В 21 год я была страшно влюблена в одессита. Роман протекал бурно: то я ездила к нему из Москвы, то он ко мне. Зимой 1986 года настала моя очередь, и я купила билет. После чего на часть студенческих каникул, приходящихся на конец января, уехала к папе, в его приход в Тверской области. "А поезжай-ка ты в Армению", — предложил он мне, не подозревая о планах. Признаться в романе я была не готова, начала выдумывать: подруга, билет, уже купленный к ней. "Сдашь и купишь другой". "Я там никого не знаю". "Позвонишь Гамлету, тебя встретят".
Поводы для отказа кончились. Прямо на Ленинградском вокзале оказалось окошко авиабилетов. И возле него ни единого человека. Без особой надежды протянула паспорт. Обмен занял примерно 4 минуты (чтобы купить билет в Одессу, я стояла в очереди часа два). До сих пор помню, что разница была копеечной: в Одессу билет стоил 21 рубль, в Ереван – 27. Оставалось дозвониться. Я до изнеможения крутила диск, набирая бесконечные цифры. Связи не было. Буквально за полчаса до вылета на том конце женщина ответила, что Гамлета нет. И чтобы я не волновалась – она передаст, и меня встретят.
Я ничего не знала о Ереване. Совсем. Кроме того, что там живут армяне. И что, вероятно, их будет больше, чем в Москве. Но я не предполагала, что настолько больше. Передо мной расстилалось черное море голов, среди которых я должна была узнать лицо или затылок незнакомого мне человека. Но, едва увидев одну пару, поняла, что они ищут меня.

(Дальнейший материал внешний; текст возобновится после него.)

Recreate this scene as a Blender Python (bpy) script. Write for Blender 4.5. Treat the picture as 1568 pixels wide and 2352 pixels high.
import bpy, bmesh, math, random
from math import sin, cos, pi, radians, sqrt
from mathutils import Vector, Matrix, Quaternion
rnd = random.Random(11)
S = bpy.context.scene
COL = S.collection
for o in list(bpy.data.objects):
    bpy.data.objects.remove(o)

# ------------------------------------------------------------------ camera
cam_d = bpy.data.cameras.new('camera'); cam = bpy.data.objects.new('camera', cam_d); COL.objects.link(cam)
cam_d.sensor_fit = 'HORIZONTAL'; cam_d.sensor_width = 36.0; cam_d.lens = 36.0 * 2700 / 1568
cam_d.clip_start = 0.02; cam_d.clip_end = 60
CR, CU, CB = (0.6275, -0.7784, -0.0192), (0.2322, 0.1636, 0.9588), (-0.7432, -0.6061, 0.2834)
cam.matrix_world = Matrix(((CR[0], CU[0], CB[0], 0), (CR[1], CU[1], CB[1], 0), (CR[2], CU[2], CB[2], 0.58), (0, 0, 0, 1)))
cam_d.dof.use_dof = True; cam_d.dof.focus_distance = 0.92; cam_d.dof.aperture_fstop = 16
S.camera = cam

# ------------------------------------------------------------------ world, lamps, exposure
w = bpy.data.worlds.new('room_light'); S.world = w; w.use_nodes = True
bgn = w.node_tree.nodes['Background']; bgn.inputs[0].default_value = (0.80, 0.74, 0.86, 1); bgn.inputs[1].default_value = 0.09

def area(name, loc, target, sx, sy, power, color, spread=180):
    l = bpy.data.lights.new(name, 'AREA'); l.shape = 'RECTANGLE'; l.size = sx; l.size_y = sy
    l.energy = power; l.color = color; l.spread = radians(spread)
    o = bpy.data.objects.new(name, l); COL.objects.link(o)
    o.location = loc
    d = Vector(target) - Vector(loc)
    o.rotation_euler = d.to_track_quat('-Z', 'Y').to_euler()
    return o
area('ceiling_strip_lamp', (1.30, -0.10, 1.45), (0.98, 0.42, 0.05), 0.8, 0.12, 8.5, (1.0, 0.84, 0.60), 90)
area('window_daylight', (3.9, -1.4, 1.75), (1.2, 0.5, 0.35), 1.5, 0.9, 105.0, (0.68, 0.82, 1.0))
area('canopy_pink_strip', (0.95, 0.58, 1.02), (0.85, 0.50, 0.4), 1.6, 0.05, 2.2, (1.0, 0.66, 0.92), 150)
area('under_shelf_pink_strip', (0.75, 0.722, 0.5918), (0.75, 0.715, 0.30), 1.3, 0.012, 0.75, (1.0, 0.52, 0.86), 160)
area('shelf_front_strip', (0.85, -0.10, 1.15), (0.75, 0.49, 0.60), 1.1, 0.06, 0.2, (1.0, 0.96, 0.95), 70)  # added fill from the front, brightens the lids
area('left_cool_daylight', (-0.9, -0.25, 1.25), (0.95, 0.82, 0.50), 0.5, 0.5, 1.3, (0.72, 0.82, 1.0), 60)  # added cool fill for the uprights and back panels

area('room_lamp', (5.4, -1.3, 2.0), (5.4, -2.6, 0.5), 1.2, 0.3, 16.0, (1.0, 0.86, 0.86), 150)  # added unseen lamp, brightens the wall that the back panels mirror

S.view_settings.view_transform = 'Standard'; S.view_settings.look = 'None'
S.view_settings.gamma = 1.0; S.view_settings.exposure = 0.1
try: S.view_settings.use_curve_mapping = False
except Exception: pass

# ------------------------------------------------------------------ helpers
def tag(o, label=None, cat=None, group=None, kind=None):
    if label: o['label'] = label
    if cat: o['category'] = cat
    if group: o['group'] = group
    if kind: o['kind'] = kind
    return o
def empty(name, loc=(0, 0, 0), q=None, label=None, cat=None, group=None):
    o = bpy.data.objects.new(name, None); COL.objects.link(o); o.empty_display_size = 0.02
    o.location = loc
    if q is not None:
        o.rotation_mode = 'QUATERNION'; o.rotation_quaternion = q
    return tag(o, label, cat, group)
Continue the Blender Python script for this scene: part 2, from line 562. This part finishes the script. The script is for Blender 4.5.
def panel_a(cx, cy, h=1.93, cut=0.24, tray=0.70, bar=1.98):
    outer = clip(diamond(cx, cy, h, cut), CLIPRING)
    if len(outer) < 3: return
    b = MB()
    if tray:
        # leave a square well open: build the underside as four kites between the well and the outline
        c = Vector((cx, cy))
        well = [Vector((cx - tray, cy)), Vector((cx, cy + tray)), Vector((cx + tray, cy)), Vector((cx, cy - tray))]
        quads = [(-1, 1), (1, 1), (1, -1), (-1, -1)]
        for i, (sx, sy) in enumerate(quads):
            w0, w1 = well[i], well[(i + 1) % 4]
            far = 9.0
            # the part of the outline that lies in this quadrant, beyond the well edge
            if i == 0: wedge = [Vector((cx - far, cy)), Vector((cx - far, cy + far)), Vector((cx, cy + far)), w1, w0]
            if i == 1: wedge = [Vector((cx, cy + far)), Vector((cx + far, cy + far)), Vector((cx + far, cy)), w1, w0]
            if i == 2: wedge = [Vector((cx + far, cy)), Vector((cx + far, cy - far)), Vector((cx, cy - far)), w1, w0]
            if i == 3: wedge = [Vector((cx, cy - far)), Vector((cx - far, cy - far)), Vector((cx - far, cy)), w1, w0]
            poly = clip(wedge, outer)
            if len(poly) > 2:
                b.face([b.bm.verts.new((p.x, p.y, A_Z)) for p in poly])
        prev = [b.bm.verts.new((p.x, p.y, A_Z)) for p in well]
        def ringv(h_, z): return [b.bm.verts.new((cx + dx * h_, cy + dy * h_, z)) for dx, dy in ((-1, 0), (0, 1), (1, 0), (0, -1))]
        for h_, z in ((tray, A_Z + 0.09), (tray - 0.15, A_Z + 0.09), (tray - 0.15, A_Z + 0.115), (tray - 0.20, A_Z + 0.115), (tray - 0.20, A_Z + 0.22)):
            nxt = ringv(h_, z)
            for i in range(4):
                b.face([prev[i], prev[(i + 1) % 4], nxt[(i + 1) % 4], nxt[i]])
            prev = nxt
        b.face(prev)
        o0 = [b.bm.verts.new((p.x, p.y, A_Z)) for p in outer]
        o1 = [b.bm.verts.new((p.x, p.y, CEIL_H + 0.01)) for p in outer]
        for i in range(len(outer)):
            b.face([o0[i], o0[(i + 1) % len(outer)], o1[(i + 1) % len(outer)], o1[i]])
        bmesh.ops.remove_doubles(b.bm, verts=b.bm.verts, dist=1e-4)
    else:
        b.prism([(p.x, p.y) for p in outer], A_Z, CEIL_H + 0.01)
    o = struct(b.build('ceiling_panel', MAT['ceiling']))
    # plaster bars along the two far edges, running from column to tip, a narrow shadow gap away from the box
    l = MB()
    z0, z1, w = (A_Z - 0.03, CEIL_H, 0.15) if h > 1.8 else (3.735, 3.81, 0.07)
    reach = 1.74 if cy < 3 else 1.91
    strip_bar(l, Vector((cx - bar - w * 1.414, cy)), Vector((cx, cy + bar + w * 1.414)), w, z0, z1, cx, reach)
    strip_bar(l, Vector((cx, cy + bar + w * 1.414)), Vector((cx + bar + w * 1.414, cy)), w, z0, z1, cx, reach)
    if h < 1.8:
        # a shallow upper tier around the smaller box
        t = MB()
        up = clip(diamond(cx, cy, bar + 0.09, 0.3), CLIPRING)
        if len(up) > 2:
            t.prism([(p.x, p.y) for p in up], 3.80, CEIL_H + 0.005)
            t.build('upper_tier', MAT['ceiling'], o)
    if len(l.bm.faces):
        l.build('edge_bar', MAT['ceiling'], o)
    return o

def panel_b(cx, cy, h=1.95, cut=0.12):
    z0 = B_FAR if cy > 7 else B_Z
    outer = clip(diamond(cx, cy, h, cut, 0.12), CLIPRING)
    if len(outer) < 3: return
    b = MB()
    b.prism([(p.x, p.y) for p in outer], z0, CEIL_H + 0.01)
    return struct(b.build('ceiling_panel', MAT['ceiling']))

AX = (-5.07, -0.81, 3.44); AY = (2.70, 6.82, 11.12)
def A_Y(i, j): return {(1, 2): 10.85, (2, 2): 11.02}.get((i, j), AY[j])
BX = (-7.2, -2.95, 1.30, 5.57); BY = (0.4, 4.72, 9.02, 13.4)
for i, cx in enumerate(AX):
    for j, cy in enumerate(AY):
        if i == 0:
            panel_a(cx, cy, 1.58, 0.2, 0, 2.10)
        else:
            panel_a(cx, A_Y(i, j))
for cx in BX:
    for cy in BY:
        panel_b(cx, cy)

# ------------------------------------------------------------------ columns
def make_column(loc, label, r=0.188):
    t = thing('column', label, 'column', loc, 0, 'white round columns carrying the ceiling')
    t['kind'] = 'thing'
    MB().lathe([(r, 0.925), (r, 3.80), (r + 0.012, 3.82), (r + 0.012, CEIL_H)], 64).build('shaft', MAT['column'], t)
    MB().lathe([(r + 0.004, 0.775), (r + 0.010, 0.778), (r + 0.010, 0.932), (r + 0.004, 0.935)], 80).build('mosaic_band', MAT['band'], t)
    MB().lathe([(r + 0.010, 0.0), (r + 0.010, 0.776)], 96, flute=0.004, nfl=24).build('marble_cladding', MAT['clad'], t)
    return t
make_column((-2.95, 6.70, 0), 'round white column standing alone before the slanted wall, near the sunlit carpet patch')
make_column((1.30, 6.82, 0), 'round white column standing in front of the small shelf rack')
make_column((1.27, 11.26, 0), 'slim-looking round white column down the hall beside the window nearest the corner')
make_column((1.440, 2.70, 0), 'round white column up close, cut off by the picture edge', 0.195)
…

С Гора и его жены Жанны началось мое знакомство с Арменией в 1986 году. Тактичные, интеллигентные, необыкновенно красивые, они интуитивно поняли, что не стоит обрушивать на голову дикарки из Москвы всю Армению разом. Вместо этого Гор дал мне небольшую книжечку "Уроки Армении" Андрея Битова. И это было идеальное совпадение. Я читала понемногу о стране, о людях, и то, что заметил, описал Андрей Георгиевич, в те же мгновения совпадало с картинкой. С теми местами, где мы были, с моими личными наблюдениями. Это было погружение с головой. Так, что от меня не осталось ни миллиметра не пронизанного узнаванием.
Конечно, мы поехали в Эчмиадзин. Ужасный автобус, их тех, что бесконечно колесили по всей стране и никак не кончались. Грязная, серая, сухая пыль першила в горле. Возле одного дома прямо у дороги в банке с мутной водой стояли три гвоздики. Одна была сломана, полурастоптана. Две другие, кажется, тоже были не первой свежести. Оказывается, это был знак того, что здесь можно купить цветы.
Эти три красные гвоздики в банке стали для меня символом Армении: свободолюбивой, яркой, красивой и испытавшей, перенесшей так много горя, но — всегда выходящей из него победителем.
Каюсь, я бы, конечно, не вспомнила сегодня ни о тех гвоздиках, ни о символизме, если бы с утра в ленте не прочла у Туси Ким: "Встречаемся у армянского посольства". Да, идея была не моя, но в тот момент я точно сложила план на день. Вспомнила про гвоздики — у меня не возникало сомнений, с какими цветами прийти.
В цветочной палатке на выходе из метро было что угодно, кроме гвоздик. Обилие поражало. Как всегда, а красных гвоздик не было. Буквально в самом углу на полу я заметила вазу, где было всего несколько штук: "Раскупили", сказала продавщица и с каким-то пониманием отреагировала на мое "не надо заворачивать". Но народ приходил не только с гвоздиками. Несли астры, розы, георгины, зайчиков, мишек. В конце концов, дело не в символизме. Я увидела маленькую машинку. Кажется, пожарную.
Надеюсь, что у Сережи теперь их будет очень много. Сколько угодно его душе.